| Challenge |
Would you quote the material below from its first line through the line containing "mb = MB(); hw", exactly and with both ends included?

| Working data |
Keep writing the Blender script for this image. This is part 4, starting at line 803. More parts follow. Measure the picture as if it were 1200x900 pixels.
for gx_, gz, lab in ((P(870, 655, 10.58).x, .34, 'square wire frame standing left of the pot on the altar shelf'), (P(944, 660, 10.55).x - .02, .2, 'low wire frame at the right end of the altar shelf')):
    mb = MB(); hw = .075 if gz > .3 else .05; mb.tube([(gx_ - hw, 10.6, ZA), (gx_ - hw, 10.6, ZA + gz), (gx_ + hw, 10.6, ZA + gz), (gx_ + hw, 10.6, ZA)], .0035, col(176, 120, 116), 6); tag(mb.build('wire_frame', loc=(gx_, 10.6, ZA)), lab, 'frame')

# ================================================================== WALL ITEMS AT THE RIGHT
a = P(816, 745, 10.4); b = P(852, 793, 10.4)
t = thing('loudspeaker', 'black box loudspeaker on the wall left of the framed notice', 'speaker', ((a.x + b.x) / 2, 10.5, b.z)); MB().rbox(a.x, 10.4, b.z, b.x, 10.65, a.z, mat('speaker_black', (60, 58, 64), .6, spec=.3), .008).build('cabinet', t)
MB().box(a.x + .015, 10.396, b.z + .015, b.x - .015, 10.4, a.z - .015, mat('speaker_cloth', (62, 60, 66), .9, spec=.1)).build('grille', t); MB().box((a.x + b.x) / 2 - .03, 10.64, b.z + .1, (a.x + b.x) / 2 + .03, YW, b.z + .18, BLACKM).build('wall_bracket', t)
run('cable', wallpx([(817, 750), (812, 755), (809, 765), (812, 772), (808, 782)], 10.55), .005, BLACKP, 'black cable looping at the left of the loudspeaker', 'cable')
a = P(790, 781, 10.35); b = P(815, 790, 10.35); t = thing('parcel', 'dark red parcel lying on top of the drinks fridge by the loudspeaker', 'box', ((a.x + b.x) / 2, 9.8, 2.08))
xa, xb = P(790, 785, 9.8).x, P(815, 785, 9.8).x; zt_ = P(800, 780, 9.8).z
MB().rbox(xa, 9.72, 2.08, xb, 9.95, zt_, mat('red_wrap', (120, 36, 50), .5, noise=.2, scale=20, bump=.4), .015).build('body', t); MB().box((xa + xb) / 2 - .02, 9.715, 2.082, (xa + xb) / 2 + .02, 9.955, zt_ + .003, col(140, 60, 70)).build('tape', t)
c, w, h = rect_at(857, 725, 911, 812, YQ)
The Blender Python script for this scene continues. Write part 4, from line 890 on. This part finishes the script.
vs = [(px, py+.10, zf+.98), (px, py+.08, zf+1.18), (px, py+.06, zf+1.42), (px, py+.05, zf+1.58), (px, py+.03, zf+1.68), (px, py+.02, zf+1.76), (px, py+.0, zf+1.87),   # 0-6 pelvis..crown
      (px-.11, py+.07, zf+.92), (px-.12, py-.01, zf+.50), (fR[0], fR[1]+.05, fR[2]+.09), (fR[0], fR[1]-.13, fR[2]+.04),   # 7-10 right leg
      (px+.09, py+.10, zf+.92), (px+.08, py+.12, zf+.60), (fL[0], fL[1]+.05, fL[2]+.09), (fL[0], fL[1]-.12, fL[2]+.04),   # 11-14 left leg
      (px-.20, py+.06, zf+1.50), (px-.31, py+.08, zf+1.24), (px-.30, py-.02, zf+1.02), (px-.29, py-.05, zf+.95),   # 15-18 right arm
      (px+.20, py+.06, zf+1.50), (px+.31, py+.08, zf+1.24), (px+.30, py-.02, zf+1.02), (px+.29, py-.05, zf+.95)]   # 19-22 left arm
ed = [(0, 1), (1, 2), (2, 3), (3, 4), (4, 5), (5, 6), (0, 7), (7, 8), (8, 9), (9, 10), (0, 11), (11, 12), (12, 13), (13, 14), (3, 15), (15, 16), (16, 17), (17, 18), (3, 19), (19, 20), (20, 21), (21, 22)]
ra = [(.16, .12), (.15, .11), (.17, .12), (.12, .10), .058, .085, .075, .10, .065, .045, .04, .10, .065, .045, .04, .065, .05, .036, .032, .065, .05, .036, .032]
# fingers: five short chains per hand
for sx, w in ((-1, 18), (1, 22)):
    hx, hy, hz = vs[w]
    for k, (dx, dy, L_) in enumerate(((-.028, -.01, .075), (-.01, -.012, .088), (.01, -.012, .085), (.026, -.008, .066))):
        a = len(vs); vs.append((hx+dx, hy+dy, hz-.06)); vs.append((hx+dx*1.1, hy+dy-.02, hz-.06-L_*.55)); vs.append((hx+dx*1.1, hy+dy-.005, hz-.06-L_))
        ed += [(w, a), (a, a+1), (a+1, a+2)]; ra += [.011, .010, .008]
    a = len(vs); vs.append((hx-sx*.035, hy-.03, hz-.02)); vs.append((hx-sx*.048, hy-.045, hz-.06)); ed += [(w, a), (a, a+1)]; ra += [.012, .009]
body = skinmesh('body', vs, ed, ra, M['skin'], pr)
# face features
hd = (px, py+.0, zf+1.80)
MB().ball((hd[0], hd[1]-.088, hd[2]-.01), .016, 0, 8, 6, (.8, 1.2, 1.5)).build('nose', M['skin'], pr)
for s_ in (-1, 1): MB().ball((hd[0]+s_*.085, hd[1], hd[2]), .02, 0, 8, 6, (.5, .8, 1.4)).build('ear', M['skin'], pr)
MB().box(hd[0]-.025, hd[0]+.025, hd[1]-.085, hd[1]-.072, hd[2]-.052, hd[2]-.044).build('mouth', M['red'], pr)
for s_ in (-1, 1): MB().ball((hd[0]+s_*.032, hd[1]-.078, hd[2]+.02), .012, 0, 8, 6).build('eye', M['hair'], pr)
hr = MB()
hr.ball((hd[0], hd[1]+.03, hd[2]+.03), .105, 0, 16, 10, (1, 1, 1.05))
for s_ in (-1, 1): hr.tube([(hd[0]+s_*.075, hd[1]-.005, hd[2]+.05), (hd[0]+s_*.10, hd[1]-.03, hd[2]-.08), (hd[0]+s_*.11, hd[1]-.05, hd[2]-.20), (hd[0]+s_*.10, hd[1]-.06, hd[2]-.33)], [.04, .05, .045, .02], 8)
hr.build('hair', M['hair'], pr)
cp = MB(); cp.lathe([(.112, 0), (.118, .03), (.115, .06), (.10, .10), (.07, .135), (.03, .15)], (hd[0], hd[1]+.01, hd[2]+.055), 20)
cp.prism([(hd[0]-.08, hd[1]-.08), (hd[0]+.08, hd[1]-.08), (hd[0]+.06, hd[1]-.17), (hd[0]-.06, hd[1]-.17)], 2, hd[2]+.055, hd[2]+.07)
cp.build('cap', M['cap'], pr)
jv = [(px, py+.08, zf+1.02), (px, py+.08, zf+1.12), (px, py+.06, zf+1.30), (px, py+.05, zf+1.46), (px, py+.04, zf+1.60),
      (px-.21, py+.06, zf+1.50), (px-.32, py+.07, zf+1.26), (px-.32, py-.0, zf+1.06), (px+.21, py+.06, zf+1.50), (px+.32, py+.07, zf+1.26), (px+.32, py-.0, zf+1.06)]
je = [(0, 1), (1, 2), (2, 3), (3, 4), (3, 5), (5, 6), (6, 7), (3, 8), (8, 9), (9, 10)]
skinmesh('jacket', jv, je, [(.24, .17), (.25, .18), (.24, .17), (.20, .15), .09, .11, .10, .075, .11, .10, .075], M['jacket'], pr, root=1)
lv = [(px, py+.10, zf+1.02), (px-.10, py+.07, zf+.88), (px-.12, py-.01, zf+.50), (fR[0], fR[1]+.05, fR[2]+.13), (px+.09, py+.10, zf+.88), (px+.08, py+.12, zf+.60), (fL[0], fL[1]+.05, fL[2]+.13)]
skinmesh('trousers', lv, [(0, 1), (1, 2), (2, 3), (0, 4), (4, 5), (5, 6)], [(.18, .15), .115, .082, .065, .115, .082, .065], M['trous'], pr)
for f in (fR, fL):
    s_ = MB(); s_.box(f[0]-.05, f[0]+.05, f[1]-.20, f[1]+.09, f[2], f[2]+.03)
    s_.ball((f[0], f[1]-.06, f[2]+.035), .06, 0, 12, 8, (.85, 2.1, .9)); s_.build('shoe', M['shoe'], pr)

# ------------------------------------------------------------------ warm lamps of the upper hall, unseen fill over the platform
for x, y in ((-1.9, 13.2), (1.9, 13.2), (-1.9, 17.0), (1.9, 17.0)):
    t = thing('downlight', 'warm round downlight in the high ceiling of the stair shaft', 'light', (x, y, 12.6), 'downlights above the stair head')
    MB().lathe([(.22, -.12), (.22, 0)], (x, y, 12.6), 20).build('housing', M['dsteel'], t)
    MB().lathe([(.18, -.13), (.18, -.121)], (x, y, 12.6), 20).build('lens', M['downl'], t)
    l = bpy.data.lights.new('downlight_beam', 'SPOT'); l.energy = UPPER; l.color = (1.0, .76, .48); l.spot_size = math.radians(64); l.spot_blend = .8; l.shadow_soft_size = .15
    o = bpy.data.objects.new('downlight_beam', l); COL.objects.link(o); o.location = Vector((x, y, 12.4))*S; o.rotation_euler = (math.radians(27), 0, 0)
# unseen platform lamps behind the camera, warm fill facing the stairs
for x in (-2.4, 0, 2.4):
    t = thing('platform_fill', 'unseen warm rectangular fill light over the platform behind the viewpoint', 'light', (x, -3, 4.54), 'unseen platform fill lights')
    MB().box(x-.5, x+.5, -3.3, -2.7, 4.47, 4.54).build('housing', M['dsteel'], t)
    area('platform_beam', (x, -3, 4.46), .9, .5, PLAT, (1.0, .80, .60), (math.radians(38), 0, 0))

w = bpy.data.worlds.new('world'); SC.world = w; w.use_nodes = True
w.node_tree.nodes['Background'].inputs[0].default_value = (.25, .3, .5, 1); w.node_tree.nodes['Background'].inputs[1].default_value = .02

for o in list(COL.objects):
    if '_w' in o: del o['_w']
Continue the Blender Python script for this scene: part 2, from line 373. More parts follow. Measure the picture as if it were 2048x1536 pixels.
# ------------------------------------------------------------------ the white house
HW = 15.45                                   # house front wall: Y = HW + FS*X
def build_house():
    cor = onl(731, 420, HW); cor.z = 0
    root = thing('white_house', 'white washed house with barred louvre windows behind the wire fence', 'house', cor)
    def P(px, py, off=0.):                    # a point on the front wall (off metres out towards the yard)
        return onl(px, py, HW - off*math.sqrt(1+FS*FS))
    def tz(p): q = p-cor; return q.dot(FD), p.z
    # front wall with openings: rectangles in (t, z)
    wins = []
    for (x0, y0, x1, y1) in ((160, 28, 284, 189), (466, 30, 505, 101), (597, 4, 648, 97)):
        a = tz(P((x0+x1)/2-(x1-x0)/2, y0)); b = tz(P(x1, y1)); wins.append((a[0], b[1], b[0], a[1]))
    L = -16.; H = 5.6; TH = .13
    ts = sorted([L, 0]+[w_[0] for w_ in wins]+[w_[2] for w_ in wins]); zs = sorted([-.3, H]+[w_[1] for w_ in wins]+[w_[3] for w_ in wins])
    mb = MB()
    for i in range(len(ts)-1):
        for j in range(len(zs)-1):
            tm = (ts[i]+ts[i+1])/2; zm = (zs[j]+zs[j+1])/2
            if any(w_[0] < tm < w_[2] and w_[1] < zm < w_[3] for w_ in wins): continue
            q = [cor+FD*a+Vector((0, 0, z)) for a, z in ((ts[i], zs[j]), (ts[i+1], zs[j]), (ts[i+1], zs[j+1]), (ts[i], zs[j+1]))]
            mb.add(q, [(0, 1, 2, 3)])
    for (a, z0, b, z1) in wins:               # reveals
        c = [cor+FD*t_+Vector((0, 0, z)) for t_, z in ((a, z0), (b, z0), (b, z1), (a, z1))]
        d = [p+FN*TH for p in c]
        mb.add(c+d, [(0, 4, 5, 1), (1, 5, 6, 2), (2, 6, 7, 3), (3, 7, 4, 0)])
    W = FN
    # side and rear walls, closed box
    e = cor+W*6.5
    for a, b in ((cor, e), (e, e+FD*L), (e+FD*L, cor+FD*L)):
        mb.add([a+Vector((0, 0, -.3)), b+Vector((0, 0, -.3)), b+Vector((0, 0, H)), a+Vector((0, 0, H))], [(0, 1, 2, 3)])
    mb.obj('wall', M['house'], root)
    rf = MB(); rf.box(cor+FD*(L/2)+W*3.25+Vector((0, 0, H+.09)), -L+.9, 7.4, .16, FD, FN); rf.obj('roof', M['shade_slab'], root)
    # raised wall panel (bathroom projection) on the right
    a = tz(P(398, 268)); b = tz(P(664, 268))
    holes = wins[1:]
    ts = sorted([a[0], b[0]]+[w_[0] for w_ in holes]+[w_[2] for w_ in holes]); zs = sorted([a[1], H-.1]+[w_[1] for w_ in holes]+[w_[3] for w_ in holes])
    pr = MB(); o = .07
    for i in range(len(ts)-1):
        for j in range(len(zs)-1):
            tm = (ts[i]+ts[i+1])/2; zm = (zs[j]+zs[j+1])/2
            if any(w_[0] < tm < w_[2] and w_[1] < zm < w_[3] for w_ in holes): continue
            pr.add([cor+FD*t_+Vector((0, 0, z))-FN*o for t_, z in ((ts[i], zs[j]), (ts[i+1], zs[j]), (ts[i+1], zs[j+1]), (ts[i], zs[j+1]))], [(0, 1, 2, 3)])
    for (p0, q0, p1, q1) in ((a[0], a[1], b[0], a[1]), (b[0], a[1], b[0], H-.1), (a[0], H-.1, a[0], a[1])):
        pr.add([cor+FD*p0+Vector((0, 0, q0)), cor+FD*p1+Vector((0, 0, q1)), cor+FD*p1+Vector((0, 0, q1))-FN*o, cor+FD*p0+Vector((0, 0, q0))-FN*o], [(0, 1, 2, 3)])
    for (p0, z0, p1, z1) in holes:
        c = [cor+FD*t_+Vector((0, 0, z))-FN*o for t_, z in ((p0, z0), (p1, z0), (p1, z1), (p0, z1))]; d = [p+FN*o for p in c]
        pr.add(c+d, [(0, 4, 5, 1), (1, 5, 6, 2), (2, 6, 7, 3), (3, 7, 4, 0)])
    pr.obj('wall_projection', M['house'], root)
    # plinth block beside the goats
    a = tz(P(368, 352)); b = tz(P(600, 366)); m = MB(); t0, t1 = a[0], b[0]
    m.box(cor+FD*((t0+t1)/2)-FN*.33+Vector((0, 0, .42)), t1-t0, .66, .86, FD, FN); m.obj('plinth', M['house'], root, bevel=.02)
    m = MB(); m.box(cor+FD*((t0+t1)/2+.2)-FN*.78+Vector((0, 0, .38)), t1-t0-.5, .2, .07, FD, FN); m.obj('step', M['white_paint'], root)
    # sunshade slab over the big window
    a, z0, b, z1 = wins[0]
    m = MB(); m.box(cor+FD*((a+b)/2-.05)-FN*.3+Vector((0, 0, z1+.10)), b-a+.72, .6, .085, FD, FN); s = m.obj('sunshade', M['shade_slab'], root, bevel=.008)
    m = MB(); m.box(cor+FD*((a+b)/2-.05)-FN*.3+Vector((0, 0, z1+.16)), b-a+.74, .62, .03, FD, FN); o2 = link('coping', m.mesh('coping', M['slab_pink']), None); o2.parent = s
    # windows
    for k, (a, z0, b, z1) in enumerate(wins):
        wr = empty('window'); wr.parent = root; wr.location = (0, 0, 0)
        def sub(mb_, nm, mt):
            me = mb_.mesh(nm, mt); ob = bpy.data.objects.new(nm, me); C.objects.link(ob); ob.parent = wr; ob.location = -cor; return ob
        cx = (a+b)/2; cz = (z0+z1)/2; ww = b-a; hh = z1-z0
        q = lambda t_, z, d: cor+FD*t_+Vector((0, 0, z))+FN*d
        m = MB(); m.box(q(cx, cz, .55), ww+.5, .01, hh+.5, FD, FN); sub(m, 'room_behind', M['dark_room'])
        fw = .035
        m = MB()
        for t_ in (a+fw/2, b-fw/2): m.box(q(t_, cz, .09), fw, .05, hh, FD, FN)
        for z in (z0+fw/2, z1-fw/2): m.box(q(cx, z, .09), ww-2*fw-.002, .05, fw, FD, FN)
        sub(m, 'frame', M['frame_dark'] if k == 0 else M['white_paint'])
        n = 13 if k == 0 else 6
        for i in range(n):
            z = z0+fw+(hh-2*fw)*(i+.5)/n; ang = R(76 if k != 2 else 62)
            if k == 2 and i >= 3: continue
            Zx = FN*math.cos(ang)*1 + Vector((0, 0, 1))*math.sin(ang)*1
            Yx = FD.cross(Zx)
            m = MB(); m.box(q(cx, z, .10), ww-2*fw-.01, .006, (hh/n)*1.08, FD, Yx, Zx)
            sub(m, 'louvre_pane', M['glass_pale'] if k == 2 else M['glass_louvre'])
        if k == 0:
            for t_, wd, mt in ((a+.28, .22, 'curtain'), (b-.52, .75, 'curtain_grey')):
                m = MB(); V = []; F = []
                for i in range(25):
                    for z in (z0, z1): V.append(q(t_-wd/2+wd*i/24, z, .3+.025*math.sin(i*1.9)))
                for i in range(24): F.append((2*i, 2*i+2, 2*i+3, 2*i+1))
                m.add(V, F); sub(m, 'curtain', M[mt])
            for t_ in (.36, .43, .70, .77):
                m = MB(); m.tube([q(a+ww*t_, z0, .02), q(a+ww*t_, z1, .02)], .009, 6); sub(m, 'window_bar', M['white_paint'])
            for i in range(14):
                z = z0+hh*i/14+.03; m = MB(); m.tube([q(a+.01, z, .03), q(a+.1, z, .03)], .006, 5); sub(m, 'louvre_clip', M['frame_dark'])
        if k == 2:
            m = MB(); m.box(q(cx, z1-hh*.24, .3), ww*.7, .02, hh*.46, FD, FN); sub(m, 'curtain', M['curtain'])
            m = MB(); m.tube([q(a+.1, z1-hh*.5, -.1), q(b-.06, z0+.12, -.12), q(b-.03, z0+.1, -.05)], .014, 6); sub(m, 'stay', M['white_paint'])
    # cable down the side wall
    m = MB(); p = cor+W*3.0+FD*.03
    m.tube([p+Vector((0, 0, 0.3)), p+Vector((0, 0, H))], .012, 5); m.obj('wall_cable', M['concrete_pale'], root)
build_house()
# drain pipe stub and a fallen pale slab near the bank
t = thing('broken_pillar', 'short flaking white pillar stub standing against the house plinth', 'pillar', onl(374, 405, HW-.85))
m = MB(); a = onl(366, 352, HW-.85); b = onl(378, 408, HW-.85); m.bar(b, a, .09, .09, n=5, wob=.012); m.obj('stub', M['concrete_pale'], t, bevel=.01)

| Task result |
Keep writing the Blender script for this image. This is part 4, starting at line 803. More parts follow. Measure the picture as if it were 1200x900 pixels.
for gx_, gz, lab in ((P(870, 655, 10.58).x, .34, 'square wire frame standing left of the pot on the altar shelf'), (P(944, 660, 10.55).x - .02, .2, 'low wire frame at the right end of the altar shelf')):
    mb = MB(); hw = .075 if gz > .3 else .05; mb.tube([(gx_ - hw, 10.6, ZA), (gx_ - hw, 10.6, ZA + gz), (gx_ + hw, 10.6, ZA + gz), (gx_ + hw, 10.6, ZA)], .0035, col(176, 120, 116), 6); tag(mb.build('wire_frame', loc=(gx_, 10.6, ZA)), lab, 'frame')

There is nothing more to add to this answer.